In “The Chronicler of Sorrows” he writes, “Were I better at this, I would study almanacs, / chart the seasons, visit Ted Kooser on his farm / in midwinter, without invitation.” With few exceptions, when Dawes writes about Nebraska, the state seems to be in a permanent winter, which a reader can certainly imagine as being a significant trope representing the state’s recent history of flooding due to excessive rain. Just like much of the world outside of Nebraska, the state, too, is experiencing a climate crisis that echoes throughout the backdrop of these poems, creating a sense of never-ceasing gloom for the land and its people, which is inescapable from the poet’s perception. Such a cycle of seasons is rich with opportunity for reflection amid expansive whiteness, a type of washing that can be overwhelming at times, scattered across the seemingly never-ending terrain. Winter is a time where the poet must lament his exile from home.

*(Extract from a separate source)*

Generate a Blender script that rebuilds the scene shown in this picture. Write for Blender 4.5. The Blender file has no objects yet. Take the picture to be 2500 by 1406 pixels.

This collection’s epigraph is taken from the recently adopted Nebraska state slogan. In 2018, the new state motto was unveiled—“Honestly, it’s not for everyone.” In “The Enemy of Memory,” Dawes responds directly to the motto, writing that this is “only funny if you are not an alien arriving for / the first time / in midsummer, shocked by the long day, the blank inertia of the faces – not/for everyone.” For the poet, to be an outsider, an immigrant, a person of color in this land with a slogan like this can be unnerving, though fear is not wholly a response to be avoided. This is to say that Nebraska, the state, seems to be a quant, polite place that at times lulls the excitement away from life.
In the middle of one of the earlier poems, “Advent,” Dawes writes:
Here in Nebraska I have learned the art
of restraint – hoarding lamentations and complaints;
how to hold my tongue until it is clear
that those around me have unlearned
the rituals of compassion; they cannot see
the despair in my eyes.
Here, and throughout the collection, we come to understand Nebraska as a battle land for the poet, sometimes in terms of the physical and at others, the spiritual. In a poem like “Advent,” the poet has to continue fighting against a place that seems holy in its own right, bordering on sacrilege at a church that chooses to abstain from playing Christmas music in favor of “the radio songs–good, clean Jesus / of Chick-fil-A and Texas charm.” Or, like in the poem “Transplant,” where Dawes likens the open landscape of the Great Plains to the Garden of Eden, “It grows dark quickly here, / and God no longer strolls/ the gardens…”
In the first poem of the collection, “How I Became an Apostle,” Dawes begins:
Now that I have my thorn in the flesh,
I can write epistles, holy writs. It’s winter.
I limp out just after the delicate chaos
of flurries covers the driveway and I shovel.
This is a ritual of sin: after clearing a long
path, behind me the pox of snow returns.
Though this new place is a fixture in the life of these poems and the poet, it is still imperative to Dawes that he have the opportunity to look back to when home meant something very different for him. When he writes in “Longing for the Hall of the Dead” that “remembering can be an incantation / for light,” it is because memory and imagination take up an all-consuming passion that soothes even in the midst of crisis or displacement. In “The Immigrant Contemplates Death,” Dawes thinks back to Accra and to Jamaica, to soils he knows so well and so soft. Soils for burial, because an intimacy of that nature, with the land, seems more freeing than the current landscape of cold, unflinching solidity. It seems that the poet’s inability to imagine in this landscape is the fear that occupies much of the his writing. In “The Midwestern Sky,” Dawes writes that he feels like “I am an alien / in this wide-open country” then later:
In time, I fear, I too,
will turn this questioning into silence,
and I will welcome death as one
welcomes the winds from the west,
deep in winter–with resignation,
and with nothing of the pulsing
delight that fear can fill our hearts with.
Still, beauty remains in this expanse, as the poet contemplates the wealth of opportunity that seems innate—now, as well as when the plains people first saw the land, concluding in “Prairie” that the wide-ranging opportunity must be home to imagination and continual new beginnings. This is where Nebraska meets the poet most intimately, as a place of riches and with a history of new beginnings.